YOUR OBJECTIVE ▸
The lines to print start at the one containing "Continue the Blender Python script for this scene: part 2, from" and end at the one containing "f.box((1.012, .250, .978), (1.022, .264, 1.05), .002);"; print them exactly, ends included, and only them.

═══ DATA TO PROCESS

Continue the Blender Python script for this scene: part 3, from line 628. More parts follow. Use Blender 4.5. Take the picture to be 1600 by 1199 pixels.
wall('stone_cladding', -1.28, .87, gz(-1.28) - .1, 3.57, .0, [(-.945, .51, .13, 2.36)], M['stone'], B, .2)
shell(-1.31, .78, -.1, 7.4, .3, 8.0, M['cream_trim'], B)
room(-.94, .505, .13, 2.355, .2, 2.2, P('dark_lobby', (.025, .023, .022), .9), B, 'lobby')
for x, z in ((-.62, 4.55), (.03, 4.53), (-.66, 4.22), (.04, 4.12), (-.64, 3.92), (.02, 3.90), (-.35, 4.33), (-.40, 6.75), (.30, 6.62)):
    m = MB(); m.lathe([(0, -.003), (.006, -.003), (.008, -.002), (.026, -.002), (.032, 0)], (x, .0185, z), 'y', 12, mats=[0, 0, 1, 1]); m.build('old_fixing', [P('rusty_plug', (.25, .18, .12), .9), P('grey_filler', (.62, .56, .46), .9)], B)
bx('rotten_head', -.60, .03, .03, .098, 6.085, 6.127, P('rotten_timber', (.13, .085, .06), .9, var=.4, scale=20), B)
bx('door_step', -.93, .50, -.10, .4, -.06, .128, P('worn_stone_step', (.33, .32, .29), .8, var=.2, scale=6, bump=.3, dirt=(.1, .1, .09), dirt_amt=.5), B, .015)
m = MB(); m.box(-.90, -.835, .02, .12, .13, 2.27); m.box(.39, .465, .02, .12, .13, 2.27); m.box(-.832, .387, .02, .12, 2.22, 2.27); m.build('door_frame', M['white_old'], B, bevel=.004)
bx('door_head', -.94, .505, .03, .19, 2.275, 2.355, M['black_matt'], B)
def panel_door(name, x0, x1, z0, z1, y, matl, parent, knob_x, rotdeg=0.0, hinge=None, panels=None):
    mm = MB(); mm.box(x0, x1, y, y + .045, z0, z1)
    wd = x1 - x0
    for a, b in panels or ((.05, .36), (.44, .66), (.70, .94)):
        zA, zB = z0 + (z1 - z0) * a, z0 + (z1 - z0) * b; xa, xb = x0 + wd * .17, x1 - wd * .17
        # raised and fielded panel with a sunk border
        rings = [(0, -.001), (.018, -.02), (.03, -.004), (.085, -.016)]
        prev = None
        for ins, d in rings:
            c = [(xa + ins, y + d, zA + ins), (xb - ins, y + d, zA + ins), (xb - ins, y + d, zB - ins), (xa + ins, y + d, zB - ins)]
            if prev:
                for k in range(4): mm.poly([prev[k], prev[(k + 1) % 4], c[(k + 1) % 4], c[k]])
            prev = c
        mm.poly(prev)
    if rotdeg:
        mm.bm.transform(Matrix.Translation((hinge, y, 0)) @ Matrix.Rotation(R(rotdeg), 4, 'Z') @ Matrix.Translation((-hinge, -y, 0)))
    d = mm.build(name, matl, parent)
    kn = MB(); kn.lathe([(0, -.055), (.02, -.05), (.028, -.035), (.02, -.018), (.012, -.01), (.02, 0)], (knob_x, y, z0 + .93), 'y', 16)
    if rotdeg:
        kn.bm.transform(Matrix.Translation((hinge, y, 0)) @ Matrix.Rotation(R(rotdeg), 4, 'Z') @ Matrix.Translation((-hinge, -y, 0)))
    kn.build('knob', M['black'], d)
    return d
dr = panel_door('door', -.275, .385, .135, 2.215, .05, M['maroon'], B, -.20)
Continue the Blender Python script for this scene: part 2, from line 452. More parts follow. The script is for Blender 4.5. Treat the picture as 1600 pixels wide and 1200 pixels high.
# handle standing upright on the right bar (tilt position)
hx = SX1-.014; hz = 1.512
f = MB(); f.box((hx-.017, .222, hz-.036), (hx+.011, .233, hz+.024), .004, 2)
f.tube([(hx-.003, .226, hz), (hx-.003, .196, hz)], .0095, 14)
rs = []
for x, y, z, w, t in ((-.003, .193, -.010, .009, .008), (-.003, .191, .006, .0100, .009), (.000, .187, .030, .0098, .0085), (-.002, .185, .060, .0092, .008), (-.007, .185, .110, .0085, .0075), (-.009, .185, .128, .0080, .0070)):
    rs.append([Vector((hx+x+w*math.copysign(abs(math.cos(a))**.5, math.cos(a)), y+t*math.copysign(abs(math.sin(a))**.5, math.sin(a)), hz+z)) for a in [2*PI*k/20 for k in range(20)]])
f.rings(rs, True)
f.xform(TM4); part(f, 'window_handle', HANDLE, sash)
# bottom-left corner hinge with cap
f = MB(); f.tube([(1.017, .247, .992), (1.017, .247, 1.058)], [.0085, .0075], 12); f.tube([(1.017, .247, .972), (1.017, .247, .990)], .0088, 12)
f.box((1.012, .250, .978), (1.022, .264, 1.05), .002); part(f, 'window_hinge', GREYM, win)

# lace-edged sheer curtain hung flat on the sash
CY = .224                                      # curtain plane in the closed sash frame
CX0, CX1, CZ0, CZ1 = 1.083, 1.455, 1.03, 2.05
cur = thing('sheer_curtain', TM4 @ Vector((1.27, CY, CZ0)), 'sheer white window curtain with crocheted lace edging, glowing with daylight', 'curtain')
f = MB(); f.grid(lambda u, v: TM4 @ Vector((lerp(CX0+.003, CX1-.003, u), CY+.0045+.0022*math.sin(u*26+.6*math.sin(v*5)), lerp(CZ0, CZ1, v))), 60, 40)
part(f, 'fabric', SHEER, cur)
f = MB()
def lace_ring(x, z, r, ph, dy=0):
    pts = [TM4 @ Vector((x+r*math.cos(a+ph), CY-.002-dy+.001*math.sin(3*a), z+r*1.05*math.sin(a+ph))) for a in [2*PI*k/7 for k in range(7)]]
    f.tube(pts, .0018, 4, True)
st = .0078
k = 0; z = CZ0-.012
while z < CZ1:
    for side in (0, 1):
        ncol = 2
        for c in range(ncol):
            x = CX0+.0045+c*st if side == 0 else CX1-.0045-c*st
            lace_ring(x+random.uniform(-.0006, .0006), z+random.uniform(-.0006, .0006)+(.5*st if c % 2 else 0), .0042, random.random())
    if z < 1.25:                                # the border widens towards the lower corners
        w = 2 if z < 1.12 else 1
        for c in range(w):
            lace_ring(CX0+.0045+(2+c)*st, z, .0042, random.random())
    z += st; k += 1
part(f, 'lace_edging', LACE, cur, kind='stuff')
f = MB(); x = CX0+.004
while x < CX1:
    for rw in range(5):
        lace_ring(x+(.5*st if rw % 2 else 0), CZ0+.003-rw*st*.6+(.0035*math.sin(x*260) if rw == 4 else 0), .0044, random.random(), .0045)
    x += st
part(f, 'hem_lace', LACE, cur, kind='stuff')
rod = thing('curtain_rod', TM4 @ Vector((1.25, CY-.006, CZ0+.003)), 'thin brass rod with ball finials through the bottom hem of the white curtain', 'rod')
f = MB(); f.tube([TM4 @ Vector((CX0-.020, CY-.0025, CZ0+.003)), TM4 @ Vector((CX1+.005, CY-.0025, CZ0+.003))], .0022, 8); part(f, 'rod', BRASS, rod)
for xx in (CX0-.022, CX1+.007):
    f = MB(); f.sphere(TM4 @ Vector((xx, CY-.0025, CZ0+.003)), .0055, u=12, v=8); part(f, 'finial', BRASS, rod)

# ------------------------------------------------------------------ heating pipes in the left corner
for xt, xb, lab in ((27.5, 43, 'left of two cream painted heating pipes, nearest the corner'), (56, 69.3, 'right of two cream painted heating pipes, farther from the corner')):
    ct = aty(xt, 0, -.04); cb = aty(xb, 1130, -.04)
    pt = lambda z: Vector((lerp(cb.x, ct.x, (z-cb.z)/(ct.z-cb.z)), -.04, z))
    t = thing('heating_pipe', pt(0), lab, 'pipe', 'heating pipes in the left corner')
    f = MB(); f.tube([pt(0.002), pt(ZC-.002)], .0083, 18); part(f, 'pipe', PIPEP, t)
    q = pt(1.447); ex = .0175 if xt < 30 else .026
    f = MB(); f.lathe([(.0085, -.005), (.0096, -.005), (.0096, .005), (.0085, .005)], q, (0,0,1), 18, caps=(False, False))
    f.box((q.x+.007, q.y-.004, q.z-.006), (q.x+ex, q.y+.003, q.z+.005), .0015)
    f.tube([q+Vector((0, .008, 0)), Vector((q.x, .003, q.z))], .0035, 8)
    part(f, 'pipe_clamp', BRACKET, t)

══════

WRITTEN ANSWER ▸
Continue the Blender Python script for this scene: part 2, from line 452. More parts follow. The script is for Blender 4.5. Treat the picture as 1600 pixels wide and 1200 pixels high.
# handle standing upright on the right bar (tilt position)
hx = SX1-.014; hz = 1.512
f = MB(); f.box((hx-.017, .222, hz-.036), (hx+.011, .233, hz+.024), .004, 2)
f.tube([(hx-.003, .226, hz), (hx-.003, .196, hz)], .0095, 14)
rs = []
for x, y, z, w, t in ((-.003, .193, -.010, .009, .008), (-.003, .191, .006, .0100, .009), (.000, .187, .030, .0098, .0085), (-.002, .185, .060, .0092, .008), (-.007, .185, .110, .0085, .0075), (-.009, .185, .128, .0080, .0070)):
    rs.append([Vector((hx+x+w*math.copysign(abs(math.cos(a))**.5, math.cos(a)), y+t*math.copysign(abs(math.sin(a))**.5, math.sin(a)), hz+z)) for a in [2*PI*k/20 for k in range(20)]])
f.rings(rs, True)
f.xform(TM4); part(f, 'window_handle', HANDLE, sash)
# bottom-left corner hinge with cap
f = MB(); f.tube([(1.017, .247, .992), (1.017, .247, 1.058)], [.0085, .0075], 12); f.tube([(1.017, .247, .972), (1.017, .247, .990)], .0088, 12)
f.box((1.012, .250, .978), (1.022, .264, 1.05), .002); part(f, 'window_hinge', GREYM, win)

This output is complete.